The immorality of “gun control”

I have seen, in a few on-line forums variations on a theme – “how do you, as a gun owner, justify owning an AR-15?” The question is posed in slightly different forms but all basically written from the view that owning a gun is something that is not a natural thing, or is somehow a dangerous thing or a threatening one.

It is the question which is wrong. It is based upon a false premise.

A person owns himself or herself. The right to your own life is the building block of a free society. The right to the rewards of your own thoughts and work is a logical extension of the right of personal ownership and follows from it. This is what turns a country from slavery to a recognition of the personal rights of every citizen.

This is a right that the US Constitution embodies. It is NOT a right that a government gives – it is a right that belongs to the basic building block of the society that creates the laws that we live by.

My right to own my life gives me the responsibility to take care of it and to protect it. I am the one who gets to decide which means I employ to do that. However my right does not extend to forcing another person to do what I wish, merely to make me feel secure.
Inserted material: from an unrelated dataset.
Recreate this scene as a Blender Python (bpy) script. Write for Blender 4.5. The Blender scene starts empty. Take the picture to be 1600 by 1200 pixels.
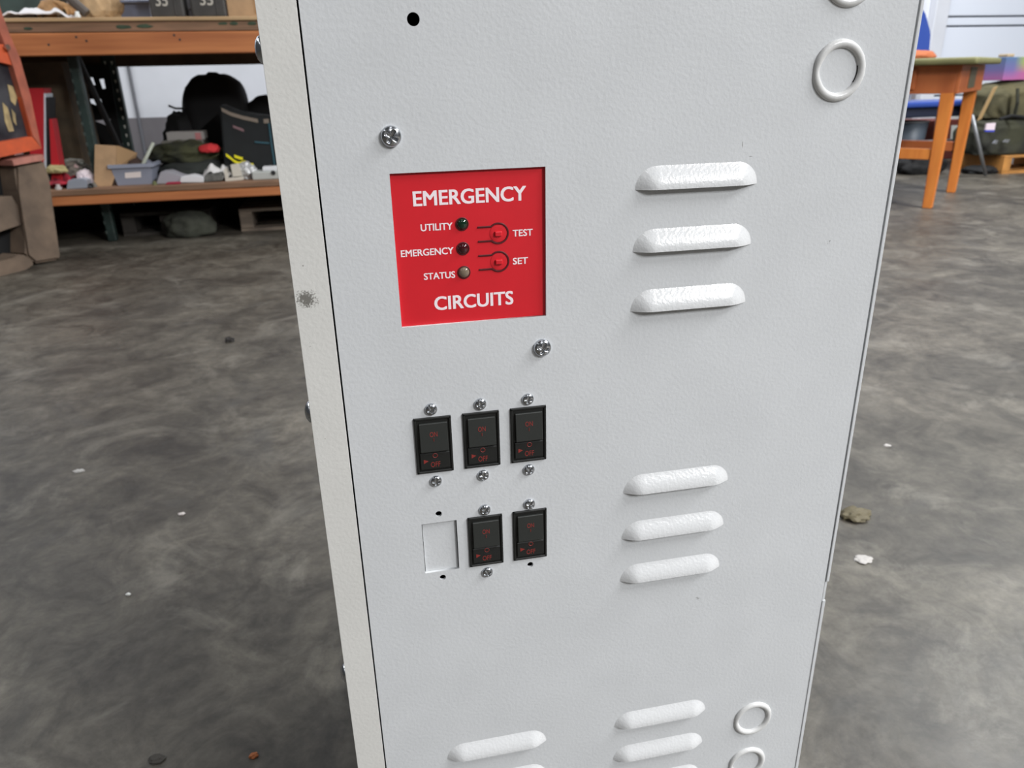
import bpy, bmesh, math, random
import numpy as np
from mathutils import Vector, Matrix, noise

random.seed(7)
SC = bpy.context.scene
COL = SC.collection

# ------------------------------------------------------------------ camera
F_PX = 1174.0
YAW, PIT, ROL = math.radians(11.523), math.radians(22.062), math.radians(1.355)
CAM = Vector((0.0, -0.444, 0.76))

def ray(px, py):
    x = (px - 800) / F_PX; y = (py - 600) / F_PX
    cr, sr = math.cos(ROL), math.sin(ROL)
    X = cr * x - sr * y; Y = sr * x + cr * y
    cp, sp = math.cos(PIT), math.sin(PIT)
    fw = cp - sp * Y; up = -sp - cp * Y
    cy, sy = math.cos(YAW), math.sin(YAW)
    return Vector((cy * X + sy * fw, -sy * X + cy * fw, up))

def atY(px, py, Y):
    r = ray(px, py); return CAM + r * ((Y - CAM.y) / r.y)

def atZ(px, py, Z=0.0):
    r = ray(px, py); return CAM + r * ((Z - CAM.z) / r.z)

def atP(px, py, P, n):
    r = ray(px, py); P = Vector(P); n = Vector(n)
    return CAM + r * ((P - CAM).dot(n) / r.dot(n))

cam_d = bpy.data.cameras.new('camera')
cam = bpy.data.objects.new('camera', cam_d); COL.objects.link(cam)
fwd = ray(800, 600).normalized()
rgt = (ray(801, 600) - ray(800, 600)).normalized()
upv = (ray(800, 599) - ray(800, 600)).normalized()
M = Matrix((rgt, upv, -fwd)).transposed().to_4x4()
M.translation = CAM
cam.matrix_world = M
cam_d.sensor_fit = 'HORIZONTAL'; cam_d.sensor_width = 36.0
cam_d.lens = F_PX / 1600 * 36.0
cam_d.clip_start = 0.02; cam_d.clip_end = 100
cam_d.dof.use_dof = True
cam_d.dof.focus_distance = 0.475
cam_d.dof.aperture_fstop = 15.0
SC.camera = cam

# ------------------------------------------------------------------ world, lights, exposure
w = bpy.data.worlds.new('world'); SC.world = w; w.use_nodes = True
bg = w.node_tree.nodes['Background']
bg.inputs[0].default_value = (0.95, 0.97, 1.0, 1); bg.inputs[1].default_value = 0.09

def lamp(name, loc, sx, sy, power, color=(1, 1, 1), rot=(0, 0, 0)):
    d = bpy.data.lights.new(name, 'AREA'); d.shape = 'RECTANGLE'
    d.size = sx; d.size_y = sy; d.energy = power; d.color = color
    o = bpy.data.objects.new(name, d); COL.objects.link(o)
    o.location = loc; o.rotation_euler = rot
    return o

LP = ((10, 20, 165, 150), (60, 12, 18, 150), (1030, 560, 390, 165))
for ix, x in enumerate((-3.6, 0.3, 4.2)):
    for iy, y in enumerate((-5.2, -1.5, 2.2, 5.4)):
        lamp('ceiling_tube', (x, y, 4.3), 0.5, 2.4, LP[ix][iy], (0.985, 0.992, 1.0) if iy < 2 else (0.95, 0.98, 1.0), (0.85 if iy == 3 else 0.0, 0, 0))

SC.view_settings.view_transform = 'Standard'
SC.view_settings.look = 'None'
SC.view_settings.gamma = 1.0
SC.view_settings.use_curve_mapping = False
SC.view_settings.exposure = -0.3

# ------------------------------------------------------------------ materials
def lin(c):
    return tuple(((v / 255) / 12.92 if v / 255 <= 0.04045 else ((v / 255 + 0.055) / 1.055) ** 2.4) for v in c) + (1.0,)

def mat(name, rgb, rough=0.6, metal=0.0, var=0.0, scale=8.0, bump=0.0, bscale=60.0, rgb2=None, spec=0.5, stretch=None, coat=0.0):
    """rgb: the sRGB-coded albedo; var / rgb2: mottling; bump: fine relief."""
    m = bpy.data.materials.new(name); m.use_nodes = True
    nt = m.node_tree; b = nt.nodes['Principled BSDF']
    b.inputs['Roughness'].default_value = rough
    b.inputs['Metallic'].default_value = metal
    b.inputs['Specular IOR Level'].default_value = spec
    b.inputs['Coat Weight'].default_value = coat
    b.inputs['Base Color'].default_value = lin(rgb)
    tc = nt.nodes.new('ShaderNodeTexCoord')
    src = tc.outputs['Object']
    if stretch:
        mp = nt.nodes.new('ShaderNodeMapping'); mp.inputs['Scale'].default_value = stretch
        nt.links.new(src, mp.inputs['Vector']); src = mp.outputs['Vector']
    if var or rgb2:
        c2 = rgb2 or tuple(max(0, min(255, v * (1 - var))) for v in rgb)
        n = nt.nodes.new('ShaderNodeTexNoise'); n.inputs['Scale'].default_value = scale; n.inputs['Detail'].default_value = 6
        r = nt.nodes.new('ShaderNodeValToRGB')
        r.color_ramp.elements[0].position = 0.35; r.color_ramp.elements[0].color = lin(c2)
        r.color_ramp.elements[1].position = 0.65; r.color_ramp.elements[1].color = lin(rgb)
        nt.links.new(src, n.inputs['Vector']); nt.links.new(n.outputs['Fac'], r.inputs['Fac'])
        nt.links.new(r.outputs['Color'], b.inputs['Base Color'])
    if bump:
        n = nt.nodes.new('ShaderNodeTexNoise'); n.inputs['Scale'].default_value = bscale; n.inputs['Detail'].default_value = 3
        bp = nt.nodes.new('ShaderNodeBump'); bp.inputs['Strength'].default_value = bump; bp.inputs['Distance'].default_value = 0.3 / bscale
        nt.links.new(src, n.inputs['Vector']); nt.links.new(n.outputs['Fac'], bp.inputs['Height'])
        nt.links.new(bp.outputs['Normal'], b.inputs['Normal'])
    return m

def add_marks(m, marks, color=(70, 66, 58)):
    """Dirt marks with a shape of their own: (x, z, rx, rz, grain, threshold) in the object's local metres."""
    nt = m.node_tree; b = nt.nodes['Principled BSDF']
    tc = nt.nodes.new('ShaderNodeTexCoord')
    base = b.inputs['Base Color'].links[0].from_socket if b.inputs['Base Color'].links else None
    for (x, z, rx, rz, grain, thr) in marks:
        mp = nt.nodes.new('ShaderNodeMapping'); mp.vector_type = 'TEXTURE'
        mp.inputs['Location'].default_value = (x, 0, z); mp.inputs['Scale'].default_value = (rx, 10.0, rz)
        nt.links.new(tc.outputs['Object'], mp.inputs['Vector'])
        ln = nt.nodes.new('ShaderNodeVectorMath'); ln.operation = 'LENGTH'
        nt.links.new(mp.outputs['Vector'], ln.inputs[0])
        fall = nt.nodes.new('ShaderNodeMapRange'); fall.inputs[1].default_value = 0.0; fall.inputs[2].default_value = 1.0
        fall.inputs[3].default_value = 0.55; fall.inputs[4].default_value = -0.15
        nt.links.new(ln.outputs['Value'], fall.inputs[0])
        n = nt.nodes.new('ShaderNodeTexNoise'); n.inputs['Scale'].default_value = grain; n.inputs['Detail'].default_value = 4
        nt.links.new(tc.outputs['Object'], n.inputs['Vector'])
        s = nt.nodes.new('ShaderNodeMath'); s.operation = 'ADD'
        nt.links.new(fall.outputs[0], s.inputs[0]); nt.links.new(n.outputs['Fac'], s.inputs[1])
        t = nt.nodes.new('ShaderNodeMapRange'); t.inputs[1].default_value = thr; t.inputs[2].default_value = thr + 0.18
        t.inputs[3].default_value = 0; t.inputs[4].default_value = 0.8
        nt.links.new(s.outputs[0], t.inputs[0])
        mx = nt.nodes.new('ShaderNodeMix'); mx.data_type = 'RGBA'
        nt.links.new(t.outputs[0], mx.inputs[0])
        if base: nt.links.new(base, mx.inputs[6])
        else: mx.inputs[6].default_value = b.inputs['Base Color'].default_value
        mx.inputs[7].default_value = lin(color)
        base = mx.outputs[2]
    nt.links.new(base, b.inputs['Base Color'])

# ------------------------------------------------------------------ mesh helpers
def tag(o, label=None, cat=None, group=None, kind=None):
    if label: o['label'] = label
    if cat: o['category'] = cat
    if group: o['group'] = group
    if kind: o['kind'] = kind
    return o

def thing(name, loc, label, cat, group=None):
    o = bpy.data.objects.new(name, None); COL.objects.link(o)
    o.location = loc; o.empty_display_size = 0.05
    return tag(o, label, cat, group)

def link(name, me, m, parent=None, label=None):
    o = bpy.data.objects.new(name, me); COL.objects.link(o)
    if m is not None and not me.materials: me.materials.append(m)
    if parent: o.parent = parent
    if label: o['label'] = label
    return o

def root_loc(p):
    v = Vector((0, 0, 0))
    while p is not None:
        v += Vector(p.location); p = p.parent
    return v

def obj(name, bm, m, parent=None, label=None, smooth=False, base=None):
    """bm is in world metres; the object's origin goes to its parent's place, or to its own base."""
    bmesh.ops.recalc_face_normals(bm, faces=bm.faces[:])
    me = bpy.data.meshes.new(name)
    if parent is not None:
        off = root_loc(parent)
    elif base is not None:
        off = Vector(base)
    else:
        vs = [v.co for v in bm.verts]
        off = Vector(((min(v.x for v in vs) + max(v.x for v in vs)) / 2, (min(v.y for v in vs) + max(v.y for v in vs)) / 2, min(v.z for v in vs)))
    bmesh.ops.translate(bm, verts=bm.verts[:], vec=-off)
    if smooth:
        for f in bm.faces: f.smooth = True
    bm.to_mesh(me); bm.free()
    o = link(name, me, m, parent, label)
    if parent is None: o.location = off
    return o

def B(): return bmesh.new()

def box(bm, x0, x1, y0, y1, z0, z1, bevel=0.0, seg=2, mtx=None):
    r = bmesh.ops.create_cube(bm, size=1.0)
    vs = r['verts']
    bmesh.ops.scale(bm, verts=vs, vec=(abs(x1 - x0), abs(y1 - y0), abs(z1 - z0)))
    bmesh.ops.translate(bm, verts=vs, vec=((x0 + x1) / 2, (y0 + y1) / 2, (z0 + z1) / 2))
    if bevel:
        es = {e for v in vs for e in v.link_edges}
        nb = bmesh.ops.bevel(bm, geom=list(es), offset=bevel, segments=seg, profile=0.5, affect='EDGES')
        vs = list({v for f in nb['faces'] for v in f.verts} | {v for v in vs if v.is_valid})
    if mtx is not None:
        bmesh.ops.transform(bm, matrix=mtx, verts=vs)
    return vs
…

Once we move into the realm of ME deciding what YOU must do in order to give me something, moves us back to the realm of slavery. We can agree between us on a code to enable us to live in harmony but the code must enshrine the principle that the rights of one cannot infringe the rights of the other.

In a society that recognizes individual rights the right to bear arms is a logical right. It does not require any other person to “give” me that right. I can choose to bear arms or I can decide not to. What I cannot do is decide YOUR choice in the matter. And you cannot decide mine.

The decision to be responsible for my survival is the moral stance to take. Trying to force me to comply with your wishes and feelings against my own rights is the immoral stance to take.